7 Common Wedding Food Myths Proved Wrong

You’ve heard it before- wedding food tastes bad, there is a minimal selection of alcoholic drinks, and your cake is not enough for dessert. We created a list of 7 common wedding food myths and proved them wrong.

Myth: Your food has to be gourmet. Period.

Truth: Every bride should have the option to feel comfortable serving foods that cater to their style and taste. If you’re having a low-key country wedding, caviar and filet mignon may not fit your overall theme. Brides are being more creative with their menus and using alternative food choices.


Myth: Brunch is cheaper than a dinner reception.

Truth: Time does not have a fixed dollar rate. Whether you choose to hold your reception in the morning, afternoon, or night does not affect how much money you will be spending. It can hold the same expenses as a dinner reception and price always varies from caterer to caterer.


Myth: If you’re vegetarian, your menu must be vegetarian.

Truth: All of your guests may not love tofu and vegetables as much as you do – especially children. Opt for a strolling reception that allow guests to mingle and enjoy both meat (chicken, fish, and beef) and vegetarian options. This way you’re showcasing your taste while appealing to your guests personal preference.
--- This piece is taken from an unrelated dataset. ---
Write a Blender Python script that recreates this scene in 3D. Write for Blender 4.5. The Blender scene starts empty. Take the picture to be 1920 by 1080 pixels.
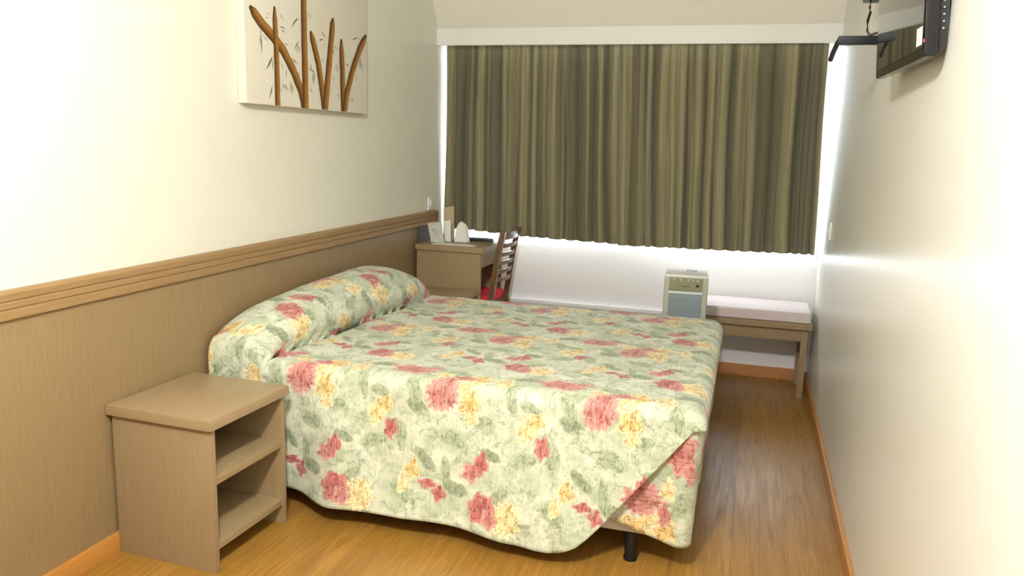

Myth: Your food will taste bad.

Truth: Regardless of how much dry chicken and overcooked fish you’ve eaten, your food does not have to taste bad. Brides are becoming adventurous and using menu items such as comfort foods (mac & cheese, chicken fingers, etc.), food trucks, and ice cream sundae bars that bring a unique taste to your reception.


Myth: You must serve beer and wine.

Truth: Alcohol service is different per venue and sometimes limits the types of liquor you can serve at the reception. If your choices are nonalcoholic, beer and wine, or full bar- get creative and ask to make sangria or wine spritzers. Use the drinks they provide and add a creative spin.


Myth: Fondant tastes horrible.

Truth: Good cake makers do not want their fondant to taste bad. For your cake to achieve it’s magazine-esque look it needs to be able to withstand the elements. Butter cream frosting may taste better but it won’t be able to hold up during an outdoor reception. When visiting your cake maker, taste the fondant and make sure it pleases your palette.


Myth: Wedding cake is not enough dessert.

Truth: Many guests look forward to the wedding just for the cake. It may look beautiful next to a scoop of sorbet or chocolate chip biscotti, but that isn’t always necessary. If you budget only allots for cake and no other dessert- it’s fine. You don’t want your guests in a food coma anyways.


Your caterer can answer any questions or concerns you may have in regards to the taste and appearance of your food. Choose someone who can easily accommodate to your style and is willing to work with you in creating a personal and memorable wedding menu.